“So ya
Thought ya
Might like to, go to the show
To feel the warm thrill of confusion
That space cadet glow
Tell me is something eluding you sunshine?
Is this not what you expected to see?
If you want to find out what’s behind these cold eyes?
You’ll just have to claw your way through this disguise”

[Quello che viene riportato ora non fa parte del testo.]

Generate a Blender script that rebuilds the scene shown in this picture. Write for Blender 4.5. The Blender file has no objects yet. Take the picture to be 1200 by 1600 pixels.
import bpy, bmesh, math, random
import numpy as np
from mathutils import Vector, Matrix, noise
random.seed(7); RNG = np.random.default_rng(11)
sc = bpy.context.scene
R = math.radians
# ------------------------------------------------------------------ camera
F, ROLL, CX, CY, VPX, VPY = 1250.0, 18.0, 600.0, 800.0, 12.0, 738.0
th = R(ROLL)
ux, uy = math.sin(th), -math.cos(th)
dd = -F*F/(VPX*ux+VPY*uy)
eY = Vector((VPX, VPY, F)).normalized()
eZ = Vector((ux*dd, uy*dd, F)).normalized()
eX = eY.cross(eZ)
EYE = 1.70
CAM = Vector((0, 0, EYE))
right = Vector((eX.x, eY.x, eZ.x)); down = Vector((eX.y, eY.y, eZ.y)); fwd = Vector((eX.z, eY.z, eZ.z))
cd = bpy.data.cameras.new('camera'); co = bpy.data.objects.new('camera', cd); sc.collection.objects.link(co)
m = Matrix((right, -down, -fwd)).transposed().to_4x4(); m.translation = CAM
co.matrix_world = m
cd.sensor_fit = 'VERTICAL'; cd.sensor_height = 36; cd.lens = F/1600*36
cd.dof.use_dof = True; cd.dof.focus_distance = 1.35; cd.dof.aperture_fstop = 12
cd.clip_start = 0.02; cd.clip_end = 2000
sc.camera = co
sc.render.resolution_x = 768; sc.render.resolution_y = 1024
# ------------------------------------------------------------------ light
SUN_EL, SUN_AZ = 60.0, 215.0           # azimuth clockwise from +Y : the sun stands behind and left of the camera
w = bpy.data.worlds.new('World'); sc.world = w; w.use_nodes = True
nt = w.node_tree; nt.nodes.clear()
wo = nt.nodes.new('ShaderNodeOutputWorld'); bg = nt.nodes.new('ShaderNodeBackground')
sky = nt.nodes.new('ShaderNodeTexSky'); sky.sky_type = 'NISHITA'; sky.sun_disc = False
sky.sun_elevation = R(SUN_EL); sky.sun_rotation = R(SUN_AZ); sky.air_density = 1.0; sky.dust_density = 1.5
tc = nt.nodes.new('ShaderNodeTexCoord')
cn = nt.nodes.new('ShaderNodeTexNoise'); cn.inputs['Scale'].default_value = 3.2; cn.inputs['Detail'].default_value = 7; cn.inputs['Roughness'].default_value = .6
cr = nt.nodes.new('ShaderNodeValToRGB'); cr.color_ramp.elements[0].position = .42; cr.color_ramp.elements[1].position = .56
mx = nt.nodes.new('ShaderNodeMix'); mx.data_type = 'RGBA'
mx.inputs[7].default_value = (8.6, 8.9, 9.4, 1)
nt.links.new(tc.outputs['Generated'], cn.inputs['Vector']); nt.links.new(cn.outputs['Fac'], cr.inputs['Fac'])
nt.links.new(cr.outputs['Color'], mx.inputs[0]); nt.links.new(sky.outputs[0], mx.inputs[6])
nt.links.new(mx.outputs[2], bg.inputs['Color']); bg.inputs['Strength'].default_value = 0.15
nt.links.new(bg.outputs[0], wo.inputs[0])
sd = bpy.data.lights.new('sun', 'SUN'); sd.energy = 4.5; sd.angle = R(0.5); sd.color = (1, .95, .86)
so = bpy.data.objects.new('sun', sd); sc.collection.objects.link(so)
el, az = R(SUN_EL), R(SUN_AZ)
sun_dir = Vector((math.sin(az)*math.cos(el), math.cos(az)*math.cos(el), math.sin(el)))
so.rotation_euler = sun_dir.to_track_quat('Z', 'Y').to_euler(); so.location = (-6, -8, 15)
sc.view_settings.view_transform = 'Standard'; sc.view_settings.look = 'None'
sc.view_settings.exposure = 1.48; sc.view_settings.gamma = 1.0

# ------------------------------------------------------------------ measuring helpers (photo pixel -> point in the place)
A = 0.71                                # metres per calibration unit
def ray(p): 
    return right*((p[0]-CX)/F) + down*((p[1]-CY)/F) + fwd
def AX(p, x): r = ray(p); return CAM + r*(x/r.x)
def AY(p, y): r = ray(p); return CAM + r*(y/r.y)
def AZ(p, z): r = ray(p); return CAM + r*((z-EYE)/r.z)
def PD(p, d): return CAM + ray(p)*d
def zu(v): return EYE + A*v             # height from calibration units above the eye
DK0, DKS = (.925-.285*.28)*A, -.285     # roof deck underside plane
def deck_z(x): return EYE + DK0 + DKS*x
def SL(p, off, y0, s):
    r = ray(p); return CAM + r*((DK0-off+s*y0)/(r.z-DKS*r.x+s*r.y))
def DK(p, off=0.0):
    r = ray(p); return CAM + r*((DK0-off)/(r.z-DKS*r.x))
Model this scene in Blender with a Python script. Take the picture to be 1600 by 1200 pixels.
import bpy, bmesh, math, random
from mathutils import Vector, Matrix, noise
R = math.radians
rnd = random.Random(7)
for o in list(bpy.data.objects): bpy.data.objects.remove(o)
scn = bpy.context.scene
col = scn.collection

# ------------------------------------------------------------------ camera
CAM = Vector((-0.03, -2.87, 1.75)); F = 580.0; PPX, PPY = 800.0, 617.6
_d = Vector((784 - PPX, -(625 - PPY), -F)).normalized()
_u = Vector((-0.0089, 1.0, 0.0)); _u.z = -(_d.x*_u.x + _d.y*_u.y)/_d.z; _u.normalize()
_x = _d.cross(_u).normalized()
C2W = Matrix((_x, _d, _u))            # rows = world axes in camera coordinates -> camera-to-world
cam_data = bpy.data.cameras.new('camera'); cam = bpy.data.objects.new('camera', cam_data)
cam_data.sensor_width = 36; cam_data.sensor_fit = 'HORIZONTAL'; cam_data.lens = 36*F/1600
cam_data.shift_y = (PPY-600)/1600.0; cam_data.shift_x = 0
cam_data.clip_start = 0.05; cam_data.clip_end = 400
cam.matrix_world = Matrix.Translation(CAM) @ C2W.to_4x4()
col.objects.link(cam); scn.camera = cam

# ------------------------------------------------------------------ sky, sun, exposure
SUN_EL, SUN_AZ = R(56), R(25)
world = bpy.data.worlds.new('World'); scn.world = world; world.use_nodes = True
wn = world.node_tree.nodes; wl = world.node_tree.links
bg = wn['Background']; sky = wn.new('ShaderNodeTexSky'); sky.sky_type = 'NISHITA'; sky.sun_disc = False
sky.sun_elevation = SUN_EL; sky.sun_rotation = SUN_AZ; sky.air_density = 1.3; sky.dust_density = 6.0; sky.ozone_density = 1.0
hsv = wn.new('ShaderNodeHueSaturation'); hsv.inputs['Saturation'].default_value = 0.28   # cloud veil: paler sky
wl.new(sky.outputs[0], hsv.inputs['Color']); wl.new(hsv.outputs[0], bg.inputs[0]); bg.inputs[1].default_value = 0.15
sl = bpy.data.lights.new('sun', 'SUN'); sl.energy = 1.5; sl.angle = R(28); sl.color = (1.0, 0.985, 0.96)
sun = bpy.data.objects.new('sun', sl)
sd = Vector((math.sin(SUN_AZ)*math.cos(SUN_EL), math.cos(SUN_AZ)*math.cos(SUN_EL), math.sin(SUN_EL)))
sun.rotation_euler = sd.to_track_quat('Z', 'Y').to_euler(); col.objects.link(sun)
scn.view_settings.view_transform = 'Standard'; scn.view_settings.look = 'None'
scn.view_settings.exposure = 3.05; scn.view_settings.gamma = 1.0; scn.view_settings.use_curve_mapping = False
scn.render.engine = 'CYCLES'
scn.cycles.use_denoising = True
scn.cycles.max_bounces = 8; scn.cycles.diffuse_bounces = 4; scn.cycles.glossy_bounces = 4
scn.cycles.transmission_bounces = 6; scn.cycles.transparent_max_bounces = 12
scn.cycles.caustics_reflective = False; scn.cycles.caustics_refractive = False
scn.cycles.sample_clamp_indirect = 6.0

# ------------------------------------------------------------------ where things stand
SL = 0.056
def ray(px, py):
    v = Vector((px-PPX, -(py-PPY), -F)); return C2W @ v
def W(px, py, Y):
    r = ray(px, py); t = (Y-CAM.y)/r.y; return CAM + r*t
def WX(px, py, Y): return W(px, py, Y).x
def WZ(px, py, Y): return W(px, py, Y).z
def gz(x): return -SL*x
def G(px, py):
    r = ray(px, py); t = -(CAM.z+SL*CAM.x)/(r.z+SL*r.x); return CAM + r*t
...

Guardo alcuni video dei concerti di Roger Waters sparsi per l’Italia negli ultimi giorni. Non ce n’è uno in cui prima del palco non appaiano migliaia di fotocamere, iSega e così via. Mi chiedo poi se i paganti hanno provato mai a riflettere sul senso profondo di un’opera come “The Wall”, del “fascismo del rock” che è cardine della denuncia di Waters, che immagino incassi i loro dobloni d’oro lucidamente divertito di tanto autismo corale, infine sopreso di aver anticipato così perfettamente la realtà con un’opera che sembrava visionaria. Sembrava. La realtà poi ha cominciato a osare più dell’arte. Nessun “Giudice Verme” farà cadere il muro. Solo una raffica di click e applausi. Almeno il rumore di migliaia di stivali che toccano terra all’unisono ha tutto un altro fascino, raramente persino una vaga utilità.